Если он временами стучит по ночам в подызбице, или возится за печью, или громыхает в поставцах посудой, то это делает он просто от скуки и, по свойству своего веселого нрава, забавляется. Давно и всем известно, что домовой – вообще большой проказник, своеобразный шутник и где обживется, там беззаботно и беспричинно резвится. Он и сонных щекочет, и косматой грудью на молодых наваливается также от безделья, ради шутки. Подурит и пропадет с такой быстротой, что нет никакой возможности заметить, каков он видом (что, однако, удалось узнать про лешего, водяного и прочих духов – подлинных чертей). В Смоленской губернии (в Дорогобужском уезде) видали домового в образе седого старика, одетого в белую длинную рубаху и с непокрытой головой. Во Владимирской губернии он одет в свитку желтого сукна и всегда носит большую лохматую шапку; волосы на голове и в бороде у него длинные, свалявшиеся.

Из-под Пензы пишут, что это старичок маленький, "словно обрубок или кряж", но с большой седой бородой и неповоротливый: всякий может увидеть его темной ночью до вторых петухов. В тех же местах, под Пензой, он иногда принимает вид черной кошки или мешка с хлебом.

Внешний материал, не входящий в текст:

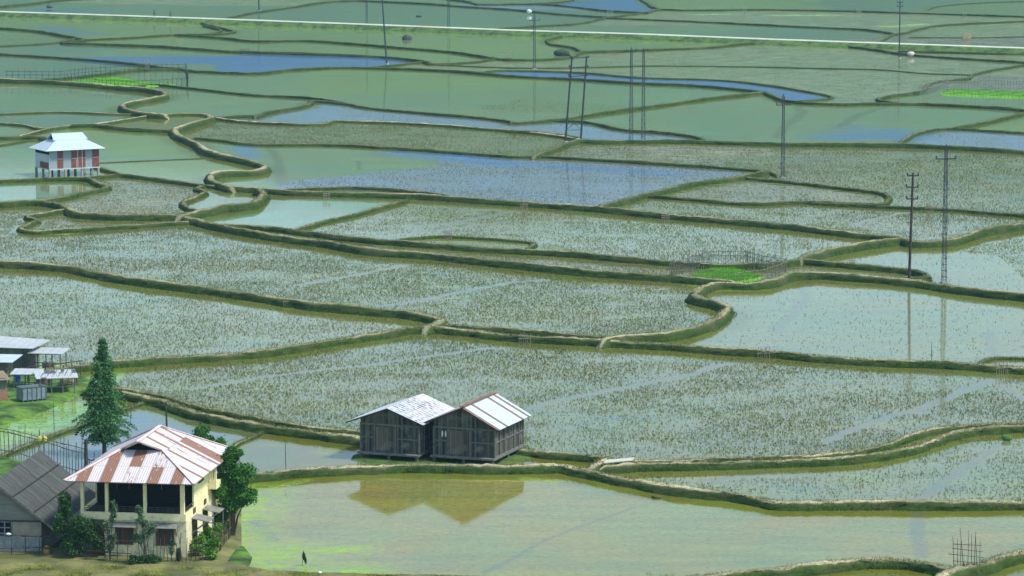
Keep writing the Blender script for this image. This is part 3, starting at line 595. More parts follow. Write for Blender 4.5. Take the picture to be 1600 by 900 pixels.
x, y = scatter_poly([(-60, 896), (-20, 882), (60, 882), (200, 884), (330, 887), (520, 896), (700, 898), (880, 905), (880, 935), (-60, 935)], 60000, .3); blades('yard_grass', x, y, np.full(len(x), .27), .03, .11, .02, 2, m_yg, .6)
m_sd = m_var('seedling_blades', (.08, .28, .012), (.20, .48, .03), .6, .9)
xs_, ys_ = [], []
for s in SB:
    x, y = scatter_poly(s, 9000, .2); xs_.append(x); ys_.append(y)
xs_, ys_ = np.concatenate(xs_), np.concatenate(ys_); blades('seedlings', xs_, ys_, np.full(len(xs_), .18), .1, .25, .03, 2, m_sd, .4)
#PART2
# ------------------------------------------------------------------ buildings
def slabs(name, polys, t, mat, parent):
    b = MB()
    for p in polys: b.slab(p, t)
    return b.build(name, mat, parent)
M_cream = m_var('cream_plaster', (.82, .75, .40), (.88, .82, .50), .8, .9, c3=(.60, .55, .34))
M_creamL = m_var('stained_plaster', (.72, .66, .42), (.84, .78, .50), .9, .9, lo=.3, hi=.6, c3=(.44, .43, .30))
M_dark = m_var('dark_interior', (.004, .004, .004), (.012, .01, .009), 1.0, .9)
M_brown = m_wood('brown_timber', (.10, .05, .02), (.17, .085, .035), .14, 'X', (.15, .09, .05))
M_gray = m_wood('grey_boards', (.025, .027, .025), (.14, .135, .11), .17, 'X', (.26, .28, .27))
M_gray2 = m_wood('grey_boards_brown', (.05, .045, .035), (.20, .17, .13), .2, 'X', (.24, .25, .23))
M_beam = m_var('weathered_beam', (.09, .095, .085), (.20, .205, .18), 3, .9, stretch=(1, 1, 3))
M_bamboo = m_var('bamboo', (.17, .15, .08), (.32, .29, .17), 3, .8)
M_darkwood = m_var('dark_wood', (.03, .03, .028), (.08, .078, .07), 4, .9)
M_glass = Mat('window_glass', .1, .5); M_glass.base((.05, .07, .08)); M_glass = M_glass.m
M_stone = m_var('stone', (.20, .20, .18), (.38, .37, .33), 3, .95, bump=.5)
M_conc = m_var('concrete', (.22, .24, .24), (.36, .38, .37), 2, .9)
M_iron = m_var('pole_steel', (.03, .04, .045), (.06, .075, .08), 3, .6)

hp_ = un(291, 872, .3)
house = thing('two_storey_house', hp_, -8.3, 'cream two storey house with rust streaked hipped tin roof and open upper veranda', 'house')
Wd, Dp = -6.95, 8.5
b = MB(); b.box(-5.45, 0, .12, Dp, -.3, 2.38); b.build('lower_wall', M_creamL, house)
b = MB(); b.box(Wd, 0, .0, 2.35, 2.38, 2.86); b.box(Wd, 0, 2.35, Dp, 2.38, 2.86); b.build('veranda_floor_band', M_cream, house)
b = MB(); b.box(Wd + .15, -.02, 3.1, Dp, 2.86, 5.0); b.box(-.16, 0, 2.5, 3.1, 2.86, 5.0); b.build('upper_wall', M_cream, house)
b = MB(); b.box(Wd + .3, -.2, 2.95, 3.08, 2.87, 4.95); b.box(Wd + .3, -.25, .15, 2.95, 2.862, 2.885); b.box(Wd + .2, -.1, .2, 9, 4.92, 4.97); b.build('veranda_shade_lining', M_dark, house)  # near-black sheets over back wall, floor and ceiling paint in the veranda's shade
for x0 in (Wd, Wd + 1.62, Wd + 4.15, -.36):
    b = MB(); b.box(x0, x0 + (.26 if x0 > -1 else .2), 0, .24, 2.86, 5.0); b.build('column', M_cream, house)
b = MB(); b.box(Wd + 1.6, Wd + 1.84, -.02, .2, -.3, 2.38); b.build('column', M_creamL, house)
b = MB(); b.box(-.1, 0, 2.28, 2.5, 2.86, 5.0); b.build('column', M_cream, house)
for xa, xb in ((Wd + .2, Wd + 1.62), (Wd + 1.82, Wd + 4.15), (Wd + 4.35, -.36)):
    b = MB()
    for z in (2.98, 3.1, 3.24): b.bar((xa, .1, z), (xb, .1, z), .035)
    x = xa + .35
    while x < xb: b.bar((x, .1, 2.86), (x, .1, 3.24), .025); x += .35
    b.build('railing', M_darkwood, house)
b = MB(); b.bar((-.06, .25, 3.2), (-.06, 2.28, 3.2), .05); b.bar((-.06, .25, 3.02), (-.06, 2.28, 3.02), .04); b.build('railing', M_darkwood, house)
b = MB()
for x in (Wd + 2.4, Wd + 3.2, -1.6): b.bar((x, .12, 4.4), (x, .12, 4.95), .05)
b.bar((Wd, .13, 4.85), (0, .13, 4.85), .1, .14); b.build('veranda_lintel', M_brown, house)
def window(parent, x0, x1, z0, z1, y, side=False, shutters=2):
    def B(bb, a0, a1, d0, d1, zz0, zz1):
        if side: bb.box(-d1, -d0, a0, a1, zz0, zz1)
        else: bb.box(a0, a1, d0, d1, zz0, zz1)
    f = MB(); t = .07
    for a in ((x0, x1, z0, z0 + t), (x0, x1, z1 - t, z1), (x0, x0 + t, z0 + t, z1 - t), (x1 - t, x1, z0 + t, z1 - t), ((x0 + x1) / 2 - t / 2, (x0 + x1) / 2 + t / 2, z0 + t, z1 - t)): B(f, a[0], a[1], y - .05, y + .05, a[2], a[3])
    fo = f.build('window', M_brown, parent)
    for k in range(2):
        a0 = x0 + t + k * (x1 - x0) / 2 - (t / 2 if k else 0) ; a1 = a0 + (x1 - x0) / 2 - 1.5 * t
        s = MB(); w = (a1 - a0) * .3
        for q in (a0, a1 - w): B(s, q, q + w, y - .035, y + .01, z0 + t, z1 - t)
        s.build('shutter', M_brown, fo)
        p = MB(); B(p, a0 + w, a1 - w, y - .015, y + .005, z0 + t, z1 - t); p.build('pane', M_glass, fo)
    return fo
M_awn = m_var('awning_sheet', (.14, .15, .14), (.24, .25, .23), 3, .8)
for xc in (-4.1, -1.42):
    window(house, xc - .6, xc + .6, .75, 1.88, .1)
    b = MB(); b.slab([(xc - .85, .1, 2.25), (xc + .85, .1, 2.25), (xc + .85, -.55, 2.02), (xc - .85, -.55, 2.02)], .05)
    b.slab([(xc + .85, .1, 2.2), (xc + .85, -.5, 2.0), (xc + .78, .1, 1.4)], .03); b.build('awning', M_awn, house)
for yc in (2.3, 5.3):
    fo = MB(); fo.box(0, .06, yc - .62, yc + .62, .75, 1.0 + 1.1); 
    fw = fo.build('window', M_brown, house)
    p = MB(); p.box(.06, .075, yc - .5, yc + .5, .9, 2.0); p.build('pane', M_glass, fw)
    a = MB(); a.slab([(0, yc - .75, 2.32), (1.15, yc - .75, 2.1), (1.15, yc + .75, 2.1), (0, yc + .75, 2.32)], .05)
    a.bar((0, yc - .7, 1.3), (1.05, yc - .7, 2.08), .06); a.bar((0, yc + .7, 1.3), (1.05, yc + .7, 2.08), .06); a.bar((1.05, yc + .7, 2.08), (1.05, yc + .7, 1.1), .05); a.bar((1.05, yc + .7, 1.1), (0, yc + .7, 1.1), .05)
    a.build('awning', M_awn, house)
    q = MB(); q.box(0, .05, yc - .3, yc + .3, 2.5, 2.85); q.build('vent', M_brown, house)
q = MB(); q.box(0, .06, 3.6, 4.9, 4.2, 4.75); q.build('vent', M_brown, house)
b = MB(); b.box(0, .55, 6.3, Dp, 3.3, 3.75); b.box(.4, .55, 6.3, 6.45, 3.75, 5.0); b.box(.4, .55, Dp - .15, Dp, 3.75, 5.0); b.box(.2, .35, 6.3, 6.4, 3.75, 5.0); b.build('side_balcony', M_cream, house)
d_ = MB(); d_.box(-6.3, -5.5, .4, .5, -.3, 1.9); do = d_.build('door', M_brown, house)
k_ = MB(); k_.sphere((-5.65, .36, .85), .05); k_.build('handle', M_iron, do)
Mr = m_roof('house_roof_tin', .38, (.60, .56, .58), (.17, .08, .05), seed=3.0, sheet=.78, row=1.923, alt=True)
Mr2 = m_roof('house_roof_tin_side', .27, (.62, .59, .61), (.18, .085, .06), seed=11.0, sheet=.42, row=3.125)
X0, X1, Y0, Y1, ZE = -7.8, .78, -.72, 11.6, 4.98
RX, ZR = -3.6, 7.15; RA, RB = (RX, 2.0, ZR), (RX, 8.0, ZR)
zg = 6.45; kx = (ZR - zg) / (ZR - ZE) * (X1 - RX); kl = (ZR - zg) / (ZR - ZE) * (RX - X0)
GL, GR = (RX - kl, 2.95, zg), (RX + kx, 2.95, zg)
slabs('roof_front', [[(X0, Y0, ZE), (X1, Y0, ZE), GR, GL]], .06, Mr, house)
slabs('roof_right_slope', [[(X1, Y0, ZE), (X1, Y1, ZE), RB, RA, GR]], .06, Mr2, house)
slabs('roof_left_slope', [[(X0, Y1, ZE), (X0, Y0, ZE), GL, RA, RB]], .06, Mr2, house)
slabs('roof_back', [[(X1, Y1, ZE), (X0, Y1, ZE), RB]], .06, Mr, house)
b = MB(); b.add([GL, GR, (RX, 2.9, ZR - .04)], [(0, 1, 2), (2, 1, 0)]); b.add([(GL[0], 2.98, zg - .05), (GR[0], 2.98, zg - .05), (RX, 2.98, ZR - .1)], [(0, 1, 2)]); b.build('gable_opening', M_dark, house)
M_ridge = m_var('ridge_cap', (.62, .48, .48), (.76, .66, .66), 2, .6)
b = MB()
for p, q in (((X0, Y0, ZE), GL), ((X1, Y0, ZE), GR), (GL, RA), (GR, RA), (RA, RB), (RB, (X1, Y1, ZE)), (RB, (X0, Y1, ZE))):
    p, q = Vector(p), Vector(q); b.bar(p + Vector((0, 0, .05)), q + Vector((0, 0, .05)), .22, .06)
b.build('ridge_cap', M_ridge, house)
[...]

Поселяясь на постоянное житье в жилой и теплой избе, домовой так в ней приживается на правах хозяина, что вполне заслуживает присвоенное ему в некоторых местностях название доможила. Если он замечает покушение на излюбленное им жилище со стороны соседнего домового, если, например, он уличит его в краже у лошадей овса или сена, то всегда вступает в драку и ведет ее с таким ожесточением, какое свойственно только могучей нежити, а не слабой людской силе. Но одни лишь чуткие люди могут слышать этот шум в хлевах и конюшнях и отличать возню домовых от лошадиного топота и шараханья шальных овец. Каждый домовой привыкает к своей избе в такой сильной степени, что его трудно, почти невозможно выселить или выжить. Недостаточно для того всем известных молитв и обычных приемов. Надо владеть особыми притягательными добрыми свойствами души, чтобы он внял мольбам и не признал бы ласкательные причеты за лицемерный подвох, а предлагаемые подарки, указанные обычаем и советом знахаря, за шутливую выходку. Если при переходе из старой рассыпавшейся избы во вновь отстроенную не сумеют переманить старого домового, то он не задумается остаться жить на старом пепелище среди трухи развалин в холодной избе, несмотря на ведомую любовь его к теплому жилью. Он будет жить в тоске и на холоде и в полном одиночестве, даже без соседства мышей и тараканов, которые, вместе со всеми другими жильцами, успевают перебраться незваными. Оставшийся из упрямства, по личным соображениям, или оставленный по забывчивости недогадливых хозяев, доможил предпочитает страдать, томясь и скучая, как делал это, между прочим, тот домовой, которого забыли пригласить с собой переселенцы в Сибирь. Он долго плакал и стонал в пустой избе, – и не мог утешиться. Такой же случай был и в Орловской губернии. Здесь, после пожара целой деревни, домовые так затосковали, что целые ночи были слышны их плач и стоны. Чтобы как-нибудь утешить их, крестьяне вынуждены были сколотить на скорую руку временные шалашики, разбросать подле них ломти посоленного хлеба и затем пригласить домовых на временное жительство: "Хозяин-дворовой, иди покель на спокой, не отбивайся от двора своего".